§ **Information supplied**
☆ ☆ ☆ ☆
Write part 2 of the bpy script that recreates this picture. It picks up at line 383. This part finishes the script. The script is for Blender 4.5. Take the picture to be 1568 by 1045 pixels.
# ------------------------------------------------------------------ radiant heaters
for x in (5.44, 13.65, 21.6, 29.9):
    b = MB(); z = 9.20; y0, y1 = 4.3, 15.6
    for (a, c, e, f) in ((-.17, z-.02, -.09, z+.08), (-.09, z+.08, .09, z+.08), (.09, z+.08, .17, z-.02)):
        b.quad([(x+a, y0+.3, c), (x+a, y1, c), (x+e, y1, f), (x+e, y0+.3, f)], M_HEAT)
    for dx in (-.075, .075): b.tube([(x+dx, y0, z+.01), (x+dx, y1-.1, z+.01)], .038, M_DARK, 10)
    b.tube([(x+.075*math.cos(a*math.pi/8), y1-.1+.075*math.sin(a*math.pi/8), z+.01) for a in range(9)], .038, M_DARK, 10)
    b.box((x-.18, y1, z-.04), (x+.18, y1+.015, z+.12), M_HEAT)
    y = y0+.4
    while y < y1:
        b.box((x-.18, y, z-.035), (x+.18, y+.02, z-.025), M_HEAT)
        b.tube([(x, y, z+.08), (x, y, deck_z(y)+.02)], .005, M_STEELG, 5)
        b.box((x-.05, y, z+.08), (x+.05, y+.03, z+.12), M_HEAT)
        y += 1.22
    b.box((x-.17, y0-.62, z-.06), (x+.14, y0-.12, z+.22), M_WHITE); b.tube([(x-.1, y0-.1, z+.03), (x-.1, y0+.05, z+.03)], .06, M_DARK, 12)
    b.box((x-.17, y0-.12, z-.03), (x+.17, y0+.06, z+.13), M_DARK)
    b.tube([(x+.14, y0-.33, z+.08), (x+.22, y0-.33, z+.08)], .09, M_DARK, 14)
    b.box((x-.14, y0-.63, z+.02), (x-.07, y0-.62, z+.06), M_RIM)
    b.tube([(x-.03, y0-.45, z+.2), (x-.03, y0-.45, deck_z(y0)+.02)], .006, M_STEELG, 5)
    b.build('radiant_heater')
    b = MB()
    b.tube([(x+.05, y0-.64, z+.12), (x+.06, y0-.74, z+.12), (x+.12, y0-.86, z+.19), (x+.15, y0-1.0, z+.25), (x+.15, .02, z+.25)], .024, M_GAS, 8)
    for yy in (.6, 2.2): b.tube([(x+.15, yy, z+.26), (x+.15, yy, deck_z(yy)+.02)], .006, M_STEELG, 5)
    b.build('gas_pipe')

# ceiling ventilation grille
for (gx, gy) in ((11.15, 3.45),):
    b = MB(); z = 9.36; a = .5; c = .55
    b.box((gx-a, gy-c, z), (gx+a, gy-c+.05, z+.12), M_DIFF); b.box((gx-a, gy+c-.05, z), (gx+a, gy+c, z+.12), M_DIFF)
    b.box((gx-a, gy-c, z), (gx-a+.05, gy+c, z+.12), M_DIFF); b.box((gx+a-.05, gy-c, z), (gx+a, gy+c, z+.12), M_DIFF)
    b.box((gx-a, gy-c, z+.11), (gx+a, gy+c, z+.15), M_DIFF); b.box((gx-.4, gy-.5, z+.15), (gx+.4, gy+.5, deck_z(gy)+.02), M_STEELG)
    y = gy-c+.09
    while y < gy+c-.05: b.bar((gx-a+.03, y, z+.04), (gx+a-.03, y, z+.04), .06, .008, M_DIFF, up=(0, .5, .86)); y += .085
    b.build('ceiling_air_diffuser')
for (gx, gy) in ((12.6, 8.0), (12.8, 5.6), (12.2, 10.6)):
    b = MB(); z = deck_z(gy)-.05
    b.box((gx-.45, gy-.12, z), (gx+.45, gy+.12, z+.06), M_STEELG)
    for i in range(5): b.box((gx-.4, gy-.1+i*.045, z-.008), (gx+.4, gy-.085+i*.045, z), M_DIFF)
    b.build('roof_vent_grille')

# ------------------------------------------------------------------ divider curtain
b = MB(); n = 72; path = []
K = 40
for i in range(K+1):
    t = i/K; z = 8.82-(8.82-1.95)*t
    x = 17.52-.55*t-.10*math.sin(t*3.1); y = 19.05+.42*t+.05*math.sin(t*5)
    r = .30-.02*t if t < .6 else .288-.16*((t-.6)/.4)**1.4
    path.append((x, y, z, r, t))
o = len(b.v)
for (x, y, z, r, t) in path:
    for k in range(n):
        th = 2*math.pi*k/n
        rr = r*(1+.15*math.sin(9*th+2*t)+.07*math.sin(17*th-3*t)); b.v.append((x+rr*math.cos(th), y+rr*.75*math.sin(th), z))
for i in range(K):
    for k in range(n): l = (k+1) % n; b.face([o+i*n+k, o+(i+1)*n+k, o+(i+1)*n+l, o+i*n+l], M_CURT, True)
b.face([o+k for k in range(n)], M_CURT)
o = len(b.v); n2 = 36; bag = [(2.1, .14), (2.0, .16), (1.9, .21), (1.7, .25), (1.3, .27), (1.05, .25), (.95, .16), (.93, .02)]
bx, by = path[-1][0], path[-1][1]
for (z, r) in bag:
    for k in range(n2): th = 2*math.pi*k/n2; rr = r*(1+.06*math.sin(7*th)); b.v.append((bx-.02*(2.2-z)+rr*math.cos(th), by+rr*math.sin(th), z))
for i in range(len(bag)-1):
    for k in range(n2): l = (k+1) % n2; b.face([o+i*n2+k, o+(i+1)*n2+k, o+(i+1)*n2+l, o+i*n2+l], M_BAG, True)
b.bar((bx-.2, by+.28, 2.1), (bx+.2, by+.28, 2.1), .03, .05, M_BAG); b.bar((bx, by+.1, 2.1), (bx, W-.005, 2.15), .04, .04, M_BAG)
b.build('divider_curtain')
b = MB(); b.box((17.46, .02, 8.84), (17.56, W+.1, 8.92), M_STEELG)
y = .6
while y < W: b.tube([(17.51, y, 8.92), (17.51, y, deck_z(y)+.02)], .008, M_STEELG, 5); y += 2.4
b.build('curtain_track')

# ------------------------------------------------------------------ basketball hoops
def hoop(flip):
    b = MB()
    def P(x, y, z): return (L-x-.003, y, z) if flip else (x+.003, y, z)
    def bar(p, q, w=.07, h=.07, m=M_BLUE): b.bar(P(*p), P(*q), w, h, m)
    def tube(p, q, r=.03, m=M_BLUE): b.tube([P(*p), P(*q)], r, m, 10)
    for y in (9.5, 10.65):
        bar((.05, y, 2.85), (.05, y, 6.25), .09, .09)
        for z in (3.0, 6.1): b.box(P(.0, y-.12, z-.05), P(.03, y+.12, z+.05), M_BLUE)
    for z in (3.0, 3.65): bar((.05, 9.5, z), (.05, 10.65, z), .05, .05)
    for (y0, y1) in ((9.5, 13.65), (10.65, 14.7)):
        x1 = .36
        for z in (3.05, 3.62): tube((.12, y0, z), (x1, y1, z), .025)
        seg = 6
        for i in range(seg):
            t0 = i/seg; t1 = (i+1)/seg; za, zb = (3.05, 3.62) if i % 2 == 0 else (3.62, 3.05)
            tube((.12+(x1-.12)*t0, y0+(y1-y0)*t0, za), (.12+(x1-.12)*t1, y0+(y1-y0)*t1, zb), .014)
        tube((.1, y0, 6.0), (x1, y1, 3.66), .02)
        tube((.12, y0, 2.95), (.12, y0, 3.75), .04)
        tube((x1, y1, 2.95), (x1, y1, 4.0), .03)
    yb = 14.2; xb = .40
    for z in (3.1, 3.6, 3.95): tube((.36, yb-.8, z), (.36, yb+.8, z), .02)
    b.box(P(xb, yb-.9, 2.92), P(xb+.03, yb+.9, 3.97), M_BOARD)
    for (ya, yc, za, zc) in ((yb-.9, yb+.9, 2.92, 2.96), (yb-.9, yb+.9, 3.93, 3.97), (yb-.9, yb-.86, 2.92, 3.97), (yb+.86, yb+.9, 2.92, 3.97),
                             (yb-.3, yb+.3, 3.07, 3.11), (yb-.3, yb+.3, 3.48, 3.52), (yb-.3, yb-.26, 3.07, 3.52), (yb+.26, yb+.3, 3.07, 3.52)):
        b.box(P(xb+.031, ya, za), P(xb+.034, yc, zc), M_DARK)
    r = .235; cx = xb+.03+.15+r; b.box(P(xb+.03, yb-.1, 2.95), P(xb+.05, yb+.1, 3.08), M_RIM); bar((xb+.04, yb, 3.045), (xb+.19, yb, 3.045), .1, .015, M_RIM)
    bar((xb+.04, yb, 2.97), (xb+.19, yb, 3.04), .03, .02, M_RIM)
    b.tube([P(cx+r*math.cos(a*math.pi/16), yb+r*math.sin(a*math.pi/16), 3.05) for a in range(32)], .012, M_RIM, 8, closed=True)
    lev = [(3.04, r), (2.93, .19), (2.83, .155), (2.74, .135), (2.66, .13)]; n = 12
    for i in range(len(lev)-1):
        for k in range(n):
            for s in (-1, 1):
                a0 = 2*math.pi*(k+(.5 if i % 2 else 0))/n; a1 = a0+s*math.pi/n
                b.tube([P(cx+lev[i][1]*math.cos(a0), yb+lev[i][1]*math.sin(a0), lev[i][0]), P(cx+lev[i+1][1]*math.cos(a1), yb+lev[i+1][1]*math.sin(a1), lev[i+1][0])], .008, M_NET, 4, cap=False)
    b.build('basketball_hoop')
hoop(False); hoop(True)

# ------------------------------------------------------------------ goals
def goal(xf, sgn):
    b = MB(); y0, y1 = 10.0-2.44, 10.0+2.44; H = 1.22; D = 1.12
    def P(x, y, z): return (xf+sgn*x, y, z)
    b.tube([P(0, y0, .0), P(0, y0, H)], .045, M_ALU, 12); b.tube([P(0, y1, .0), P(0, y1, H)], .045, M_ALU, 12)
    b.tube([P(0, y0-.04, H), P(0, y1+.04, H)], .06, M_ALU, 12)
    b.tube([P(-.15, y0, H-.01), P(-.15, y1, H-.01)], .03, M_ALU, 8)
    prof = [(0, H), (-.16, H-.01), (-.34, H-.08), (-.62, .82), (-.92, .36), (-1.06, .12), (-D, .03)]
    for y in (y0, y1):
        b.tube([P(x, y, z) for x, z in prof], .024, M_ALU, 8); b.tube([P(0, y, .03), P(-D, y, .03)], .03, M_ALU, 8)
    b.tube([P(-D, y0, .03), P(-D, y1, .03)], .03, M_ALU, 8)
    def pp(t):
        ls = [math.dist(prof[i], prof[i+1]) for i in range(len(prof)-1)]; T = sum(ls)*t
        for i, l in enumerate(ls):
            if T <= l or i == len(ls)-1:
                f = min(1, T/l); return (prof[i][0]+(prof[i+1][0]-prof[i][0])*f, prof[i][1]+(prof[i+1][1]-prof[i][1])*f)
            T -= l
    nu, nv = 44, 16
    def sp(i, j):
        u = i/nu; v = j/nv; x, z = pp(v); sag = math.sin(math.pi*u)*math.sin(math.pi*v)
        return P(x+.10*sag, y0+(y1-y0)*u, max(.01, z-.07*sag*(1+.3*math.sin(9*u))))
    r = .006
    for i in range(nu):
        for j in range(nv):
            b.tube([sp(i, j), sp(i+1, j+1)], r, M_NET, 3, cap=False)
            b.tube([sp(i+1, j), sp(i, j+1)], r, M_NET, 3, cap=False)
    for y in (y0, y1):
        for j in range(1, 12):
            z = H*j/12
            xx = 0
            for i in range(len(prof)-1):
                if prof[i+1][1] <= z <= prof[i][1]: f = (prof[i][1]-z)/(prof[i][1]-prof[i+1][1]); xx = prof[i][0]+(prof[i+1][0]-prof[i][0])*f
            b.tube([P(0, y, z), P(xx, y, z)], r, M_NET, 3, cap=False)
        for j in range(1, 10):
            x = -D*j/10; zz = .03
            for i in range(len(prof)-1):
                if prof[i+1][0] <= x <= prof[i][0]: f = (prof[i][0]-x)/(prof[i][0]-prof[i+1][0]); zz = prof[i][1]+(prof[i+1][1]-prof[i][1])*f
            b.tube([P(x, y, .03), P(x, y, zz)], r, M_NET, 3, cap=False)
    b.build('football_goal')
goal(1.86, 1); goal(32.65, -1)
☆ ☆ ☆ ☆
§ **Problem details**
Please transcribe, exactly and with nothing added, the lines from the first line of the material above through the line that contains "b.build('gas_pipe')".

§ **Output for this exercise**
Write part 2 of the bpy script that recreates this picture. It picks up at line 383. This part finishes the script. The script is for Blender 4.5. Take the picture to be 1568 by 1045 pixels.
# ------------------------------------------------------------------ radiant heaters
for x in (5.44, 13.65, 21.6, 29.9):
    b = MB(); z = 9.20; y0, y1 = 4.3, 15.6
    for (a, c, e, f) in ((-.17, z-.02, -.09, z+.08), (-.09, z+.08, .09, z+.08), (.09, z+.08, .17, z-.02)):
        b.quad([(x+a, y0+.3, c), (x+a, y1, c), (x+e, y1, f), (x+e, y0+.3, f)], M_HEAT)
    for dx in (-.075, .075): b.tube([(x+dx, y0, z+.01), (x+dx, y1-.1, z+.01)], .038, M_DARK, 10)
    b.tube([(x+.075*math.cos(a*math.pi/8), y1-.1+.075*math.sin(a*math.pi/8), z+.01) for a in range(9)], .038, M_DARK, 10)
    b.box((x-.18, y1, z-.04), (x+.18, y1+.015, z+.12), M_HEAT)
    y = y0+.4
    while y < y1:
        b.box((x-.18, y, z-.035), (x+.18, y+.02, z-.025), M_HEAT)
        b.tube([(x, y, z+.08), (x, y, deck_z(y)+.02)], .005, M_STEELG, 5)
        b.box((x-.05, y, z+.08), (x+.05, y+.03, z+.12), M_HEAT)
        y += 1.22
    b.box((x-.17, y0-.62, z-.06), (x+.14, y0-.12, z+.22), M_WHITE); b.tube([(x-.1, y0-.1, z+.03), (x-.1, y0+.05, z+.03)], .06, M_DARK, 12)
    b.box((x-.17, y0-.12, z-.03), (x+.17, y0+.06, z+.13), M_DARK)
    b.tube([(x+.14, y0-.33, z+.08), (x+.22, y0-.33, z+.08)], .09, M_DARK, 14)
    b.box((x-.14, y0-.63, z+.02), (x-.07, y0-.62, z+.06), M_RIM)
    b.tube([(x-.03, y0-.45, z+.2), (x-.03, y0-.45, deck_z(y0)+.02)], .006, M_STEELG, 5)
    b.build('radiant_heater')
    b = MB()
    b.tube([(x+.05, y0-.64, z+.12), (x+.06, y0-.74, z+.12), (x+.12, y0-.86, z+.19), (x+.15, y0-1.0, z+.25), (x+.15, .02, z+.25)], .024, M_GAS, 8)
    for yy in (.6, 2.2): b.tube([(x+.15, yy, z+.26), (x+.15, yy, deck_z(yy)+.02)], .006, M_STEELG, 5)
    b.build('gas_pipe')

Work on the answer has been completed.